-- begin --

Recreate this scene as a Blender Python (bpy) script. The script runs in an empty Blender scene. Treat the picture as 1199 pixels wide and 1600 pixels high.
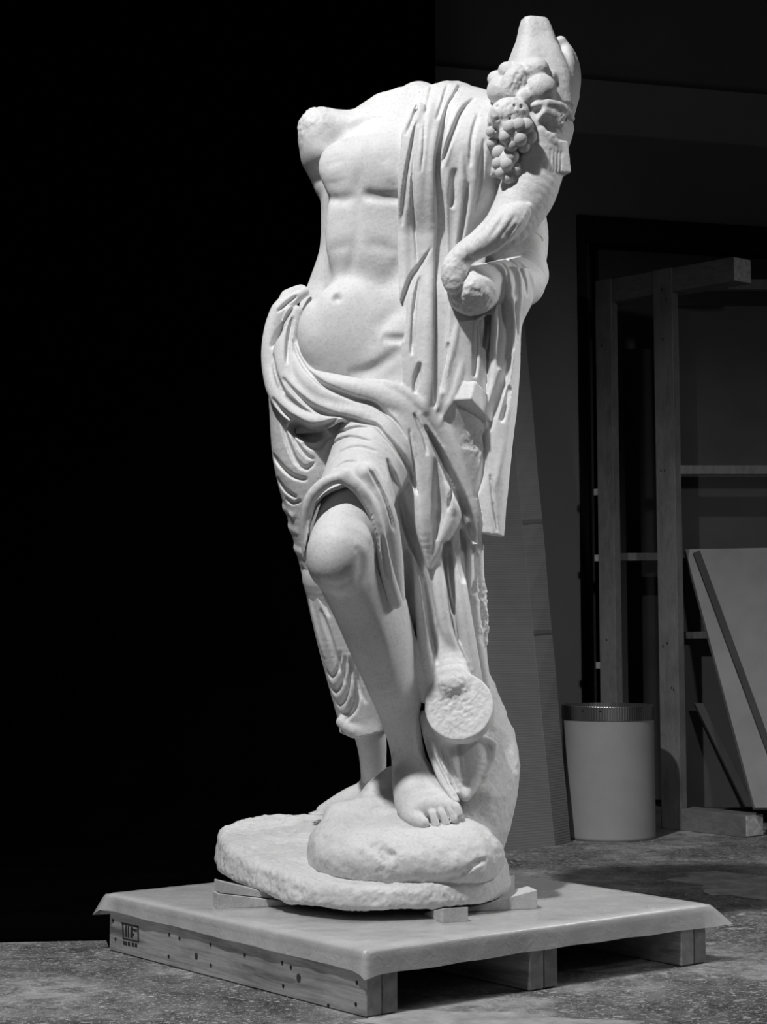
import bpy, bmesh, math, random
import numpy as np
import openvdb
from mathutils import Vector, Matrix

# ------------------------------------------------------------------ camera
F, CX, CY, H = 2900.0, 599.5, 640.0, 0.72          # focal length in px of the 1199x1600 frame, principal point, eye height
TILT = math.atan(325 / 2900)
scene = bpy.context.scene
COL = scene.collection
cam_data = bpy.data.cameras.new('camera')
cam = bpy.data.objects.new('camera', cam_data)
COL.objects.link(cam)
cam.location = (0, 0, H)
cam.rotation_euler = (math.pi / 2 + TILT, 0, 0)
cam_data.sensor_fit = 'VERTICAL'
cam_data.sensor_height = 36
cam_data.lens = F / 1600 * 36
cam_data.shift_y = -(800 - CY) / 1600
cam_data.clip_end = 60
scene.camera = cam

# ------------------------------------------------------------------ world, lights, exposure
world = bpy.data.worlds.new('world')
scene.world = world
world.use_nodes = True
world.node_tree.nodes['Background'].inputs[0].default_value = (1, 1, 1, 1)
world.node_tree.nodes['Background'].inputs[1].default_value = 0.006

def aim(o, target):
    o.rotation_euler = (Vector(target) - o.location).to_track_quat('-Z', 'Y').to_euler()

def spot(name, loc, target, energy, radius, angle, blend):
    l = bpy.data.lights.new(name, 'SPOT')
    l.energy, l.shadow_soft_size, l.spot_size, l.spot_blend = energy, radius, math.radians(angle), blend
    o = bpy.data.objects.new(name, l); COL.objects.link(o)
    o.location = loc; aim(o, target)
    return o

def area(name, loc, target, energy, size, spread=180):
    l = bpy.data.lights.new(name, 'AREA')
    l.energy, l.size = energy, size
    l.spread = math.radians(spread)
    o = bpy.data.objects.new(name, l); COL.objects.link(o)
    o.location = loc; aim(o, target)
    return o

spot('key_light', (-1.42, 1.80, 5.05), (0.10, 4.08, 0.70), 1080, 0.09, 54, 1.0)
area('fill_light', (-1.2, 0.6, 1.7), (0.0, 4.0, 0.9), 0.8, 1.0, 70)
area('side_light', (2.1, 4.35, 1.9), (0.1, 4.05, 0.8), 4.0, 0.6, 60)
spot('room_light', (1.7, 1.7, 2.3), (1.0, 5.9, 0.1), 150, 0.12, 56, 1.0)
scene.view_settings.view_transform = 'Standard'
scene.view_settings.look = 'None'
scene.view_settings.gamma = 1.0
scene.view_settings.use_curve_mapping = False
scene.view_settings.exposure = 0.0

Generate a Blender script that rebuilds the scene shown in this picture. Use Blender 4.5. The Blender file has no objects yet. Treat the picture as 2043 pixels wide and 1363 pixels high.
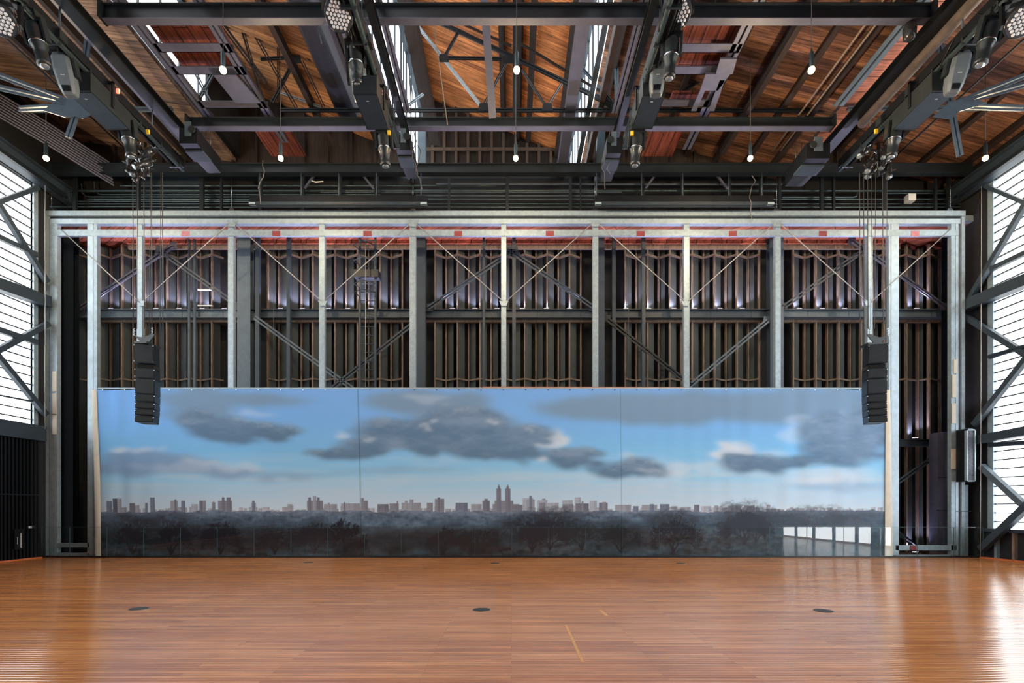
import bpy, math, random
import numpy as np
from mathutils import Vector, Matrix
random.seed(7)
SC = bpy.context.scene
COL = SC.collection
FX = 1000.0; CX = 1020.0; CY = 1012.0; EYE = 1.6

def P(x, y, Y):
    """point at depth Y (metres) seen at photo position x, y"""
    return Vector(((x-CX)*Y/FX, Y, EYE-(y-CY)*Y/FX))
def S(x, y, X):
    """point on the side plane X=const"""
    Y = X*FX/(x-CX)
    return P(x, y, Y)

# ------------------------------------------------------------------ materials
def srgb(r, g, b):
    f = lambda c: (c/255/12.92) if c/255 <= .04045 else ((c/255+.055)/1.055)**2.4
    return (f(r), f(g), f(b), 1)
def newmat(name):
    m = bpy.data.materials.new(name); m.use_nodes = True
    nt = m.node_tree
    return m, nt, nt.nodes, nt.links, nt.nodes['Principled BSDF']
def node(nt, kind, **kw):
    n = nt.nodes.new(kind)
    for k, v in kw.items():
        if k in n.inputs.keys(): n.inputs[k].default_value = v
        else: setattr(n, k, v)
    return n
def mixc(nt, a, b, fac, mode='MIX'):
    n = nt.nodes.new('ShaderNodeMix'); n.data_type = 'RGBA'; n.blend_type = mode
    for s, v in ((0, fac), (6, a), (7, b)):
        if hasattr(v, 'links'): nt.links.new(v, n.inputs[s])
        else: n.inputs[s].default_value = v
    return n.outputs[2]
def plain(name, col, rough=.6, metal=0., var=.25, scale=3., bump=0., spec=.5, stretch=None):
    m, nt, N, L, B = newmat(name)
    tc = node(nt, 'ShaderNodeTexCoord'); mp = node(nt, 'ShaderNodeMapping')
    if stretch: mp.inputs['Scale'].default_value = stretch
    L.new(tc.outputs['Object'], mp.inputs['Vector'])
    nz = node(nt, 'ShaderNodeTexNoise', Scale=scale, Detail=6., Roughness=.65)
    L.new(mp.outputs[0], nz.inputs['Vector'])
    rp = node(nt, 'ShaderNodeValToRGB')
    rp.color_ramp.elements[0].position = .3; rp.color_ramp.elements[1].position = .72
    c = col
    rp.color_ramp.elements[0].color = tuple(v*(1-var) for v in c[:3])+(1,)
    rp.color_ramp.elements[1].color = tuple(min(1, v*(1+var)) for v in c[:3])+(1,)
    L.new(nz.outputs['Fac'], rp.inputs[0]); L.new(rp.outputs[0], B.inputs['Base Color'])
    B.inputs['Roughness'].default_value = rough; B.inputs['Metallic'].default_value = metal
    B.inputs['Specular IOR Level'].default_value = spec
    if bump:
        bp = node(nt, 'ShaderNodeBump', Strength=bump, Distance=.01)
        L.new(nz.outputs['Fac'], bp.inputs['Height']); L.new(bp.outputs[0], B.inputs['Normal'])
    return m
def emis(name, col, strength):
    m, nt, N, L, B = newmat(name)
    B.inputs['Base Color'].default_value = (.8, .8, .8, 1)
    B.inputs['Emission Color'].default_value = col; B.inputs['Emission Strength'].default_value = strength
    return m
def planks(name, c1, c2, dark, row=.19, length=3.2, rough=.7, axis='X', seam=.012, spec=.3, streak=.6, blotch=.62):
    """boards running along X (or Y) with seams, grain and stains"""
    m, nt, N, L, B = newmat(name)
    tc = node(nt, 'ShaderNodeTexCoord'); mp = node(nt, 'ShaderNodeMapping')
    if axis == 'Y': mp.inputs['Rotation'].default_value = (0, 0, math.pi/2)
    if axis == 'D': mp.inputs['Rotation'].default_value = (0, 0, math.radians(35))
    L.new(tc.outputs['Object'], mp.inputs['Vector'])
    bk = node(nt, 'ShaderNodeTexBrick', Scale=1.)
    bk.inputs['Brick Width'].default_value = length; bk.inputs['Row Height'].default_value = row
    bk.inputs['Mortar Size'].default_value = seam; bk.inputs['Mortar Smooth'].default_value = .3
    bk.inputs['Color1'].default_value = (0, 0, 0, 1); bk.inputs['Color2'].default_value = (1, 1, 1, 1)
    bk.inputs['Mortar'].default_value = (.5, .5, .5, 1); bk.offset = .37
    L.new(mp.outputs[0], bk.inputs['Vector'])
    g = node(nt, 'ShaderNodeMapping'); g.inputs['Scale'].default_value = (.7, 9, 9)
    L.new(mp.outputs[0], g.inputs['Vector'])
    nz = node(nt, 'ShaderNodeTexNoise', Scale=1.6, Detail=7., Roughness=.7); L.new(g.outputs[0], nz.inputs['Vector'])
    big = node(nt, 'ShaderNodeTexNoise', Scale=.55, Detail=3.); L.new(mp.outputs[0], big.inputs['Vector'])
    base = mixc(nt, c1, c2, bk.outputs['Color'])
    r1 = node(nt, 'ShaderNodeValToRGB'); r1.color_ramp.elements[0].position = .35; r1.color_ramp.elements[1].position = .62
    r1.color_ramp.elements[0].color = (1-streak,)*3+(1,); r1.color_ramp.elements[1].color = (1.3, 1.3, 1.3, 1)
    L.new(nz.outputs['Fac'], r1.inputs[0])
    col = mixc(nt, base, r1.outputs[0], 1., 'MULTIPLY')
    r2 = node(nt, 'ShaderNodeValToRGB'); r2.color_ramp.elements[0].position = .35; r2.color_ramp.elements[1].position = .6
    r2.color_ramp.elements[0].color = (blotch, blotch, blotch, 1); r2.color_ramp.elements[1].color = (1.1, 1.1, 1.1, 1)
    L.new(big.outputs['Fac'], r2.inputs[0])
    col = mixc(nt, col, r2.outputs[0], 1., 'MULTIPLY')
    col = mixc(nt, col, dark, bk.outputs['Fac'])
    L.new(col, B.inputs['Base Color'])
    B.inputs['Roughness'].default_value = rough; B.inputs['Specular IOR Level'].default_value = spec
    return m, nt, bk, mp, B
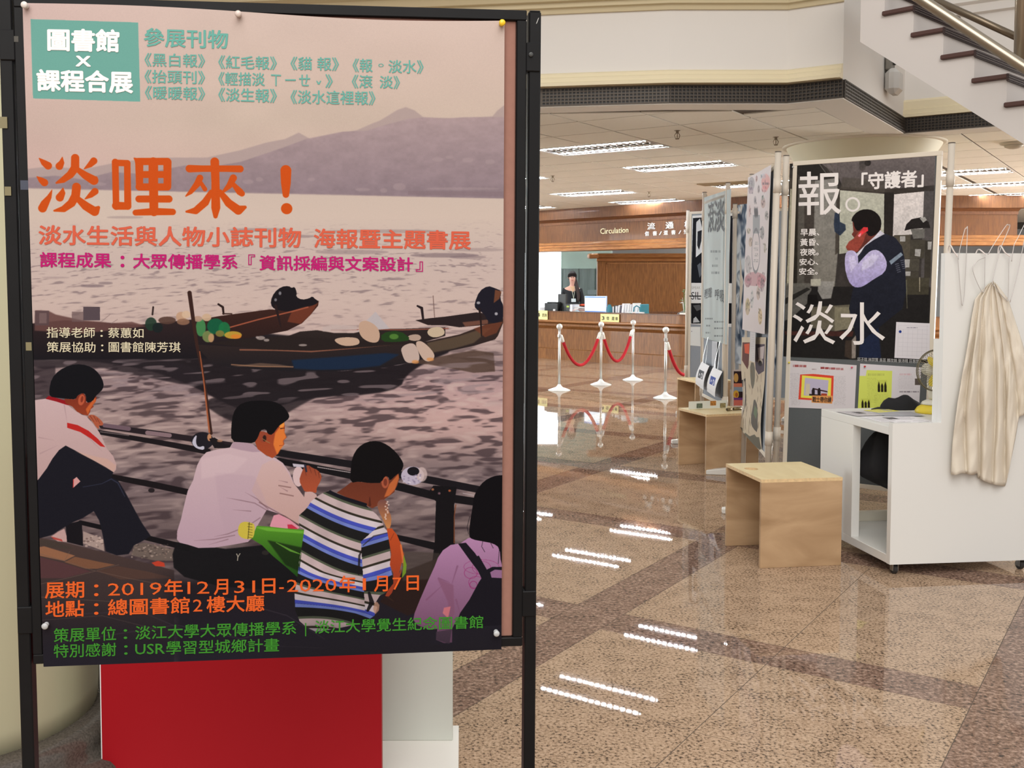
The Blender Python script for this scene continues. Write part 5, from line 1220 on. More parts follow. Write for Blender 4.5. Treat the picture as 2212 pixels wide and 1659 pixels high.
# papers on the desktop
rs = random.Random(9)
specs = [(.11, .30, .0, .30, .21, (238, 236, 240), 'large printed sheet at the front left of the white desktop'), (.15, .12, .25, .24, .17, (240, 238, 242), 'small white sheet near the front panel on the desktop'),
         (.06, .52, .1, .24, .20, (206, 202, 204), 'grey printed sheet toward the back left of the desktop'), (.22, .48, -.1, .22, .18, (176, 178, 184), 'grey glossy booklet in the middle of the desktop'), (.20, .58, .3, .16, .11, (232, 226, 110), 'yellow slip of paper on the desktop near the fan')]
for k, (x, y, a, w, d, col, lb) in enumerate(specs):
    r = empty('paper_sheet', dl(x, y, .766+.0012*k), DA+a, lb, 'paper', 'papers on the white desktop'); bm = NB(); box(bm, -w/2+.08, w/2+.08, -d/2, d/2, 0, .001); o = ob('sheet', bm, mat('desk_paper_%d' % k, col, .5), r)
    bm = NB()
    for q in range(7):
        for c_ in range(2):
            if rs.random() < .8: box(bm, -w/2+.10+c_*w*.45, -w/2+.10+c_*w*.45+w*.36*rs.uniform(.6, 1), -d/2+.02+q*(d-.04)/7, -d/2+.026+q*(d-.04)/7, .001, .0013)
    ob('print', bm, mat('desk_ink', (168, 164, 170), .7), r)
    if k in (0, 2):
        bm = NB(); box(bm, w*.1, w*.3, -d*.1, d*.25, .001, .0016); ob('photo', bm, mat('desk_photo', (92, 90, 94), .5, var=.4, scale=60), r)
# fan
fp = dl(.395, .50, .766); fan = empty('desk_fan', fp, DA, 'small desk fan with yellow blades and wire grille behind the tall white panel', 'fan')
fan.location = dl(.53, .52, .766)
M_FY = mat('fan_yellow', (238, 214, 66), .4); M_FW = mat('fan_white', (236, 232, 216), .4)
bm = NB(); lathe(bm, [(.10, 0), (.105, .012), (.09, .032), (.055, .05), (.03, .058)], 28)
for v in bm.verts: v.co.x *= .88; v.co.y *= .8
ob('base', bm, M_FY, fan, True)
bm = NB(); lathe(bm, [(.06, .048), (.052, .062), (.03, .074)], 24)
ob('base_top', bm, M_FW, fan, True)
bm = NB(); lathe(bm, [(.018, .0785), (.016, .082)], 16); ob('dial', bm, mat('dial_beige', (206, 196, 150), .5), fan, True)
bm = NB(); tube(bm, [(0, 0, .06), (0, .03, .14), (0, .03, .20)], .014, 10); ob('neck', bm, M_FW, fan, True)
FC = Vector((0.0, -.01, .242)); FR = .116
bm = NB(); lathe(bm, [(.035, -.02), (.04, .02), (.034, .07), (.012, .085)], 20)
for v in bm.verts: v.co = FC + Vector((v.co.x, v.co.z, v.co.y))
ob('motor_housing', bm, M_FW, fan, True)
for k in range(3):
    bm = NB(); vs = []
    for i in range(7):
        t = i/6; r0 = .02+.075*t; a0 = k*2.094+.15*t; wd_ = .7*math.sin(math.pi*(.25+.65*t))
        vs.append([bm.verts.new(FC+Vector((r0*math.cos(a0-wd_*.5), -.028, r0*math.sin(a0-wd_*.5)))), bm.verts.new(FC+Vector((r0*math.cos(a0+wd_*.6), -.045, r0*math.sin(a0+wd_*.6))))])
    for p, q in zip(vs, vs[1:]): bm.faces.new((p[0], p[1], q[1], q[0]))
    ob('fan_blade', bm, M_FY, fan, True)
M_GW = mat('grille_wire', (126, 118, 96), .35, metal=.6)
bm = NB()
for yy, rr in ((-.02, FR), (-.03, FR*.98)): tube(bm, [FC+Vector((rr*math.cos(a*.1963), yy, rr*math.sin(a*.1963))) for a in range(33)], .003, 5)
for k in range(44):
    a = k*2*math.pi/44
    for sg in (-1, 1):
        tube(bm, [FC+Vector((q*math.cos(a+.25*(q/FR)), -.025+sg*dd, q*math.sin(a+.25*(q/FR)))) for q, dd in ((.022, .042), (.07, .036), (FR, 0))], .0011, 3)
tag(ob('grille', bm, M_GW, fan), kind='stuff')
bm = NB(); lathe(bm, [(.024, -.069), (.022, -.073)], 20)
for v in bm.verts: v.co = FC+Vector((v.co.x, v.co.z, v.co.y))
ob('grille_badge', bm, M_FY, fan)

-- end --

*SHORT PROBLEM*. Give again, word for word, every line from the top of the data above to the line holding "scene.camera = cam", inclusive, with the pictures left out.

*ANSWER IN FULL*.
Recreate this scene as a Blender Python (bpy) script. The script runs in an empty Blender scene. Treat the picture as 1199 pixels wide and 1600 pixels high.
import bpy, bmesh, math, random
import numpy as np
import openvdb
from mathutils import Vector, Matrix

# ------------------------------------------------------------------ camera
F, CX, CY, H = 2900.0, 599.5, 640.0, 0.72          # focal length in px of the 1199x1600 frame, principal point, eye height
TILT = math.atan(325 / 2900)
scene = bpy.context.scene
COL = scene.collection
cam_data = bpy.data.cameras.new('camera')
cam = bpy.data.objects.new('camera', cam_data)
COL.objects.link(cam)
cam.location = (0, 0, H)
cam.rotation_euler = (math.pi / 2 + TILT, 0, 0)
cam_data.sensor_fit = 'VERTICAL'
cam_data.sensor_height = 36
cam_data.lens = F / 1600 * 36
cam_data.shift_y = -(800 - CY) / 1600
cam_data.clip_end = 60
scene.camera = cam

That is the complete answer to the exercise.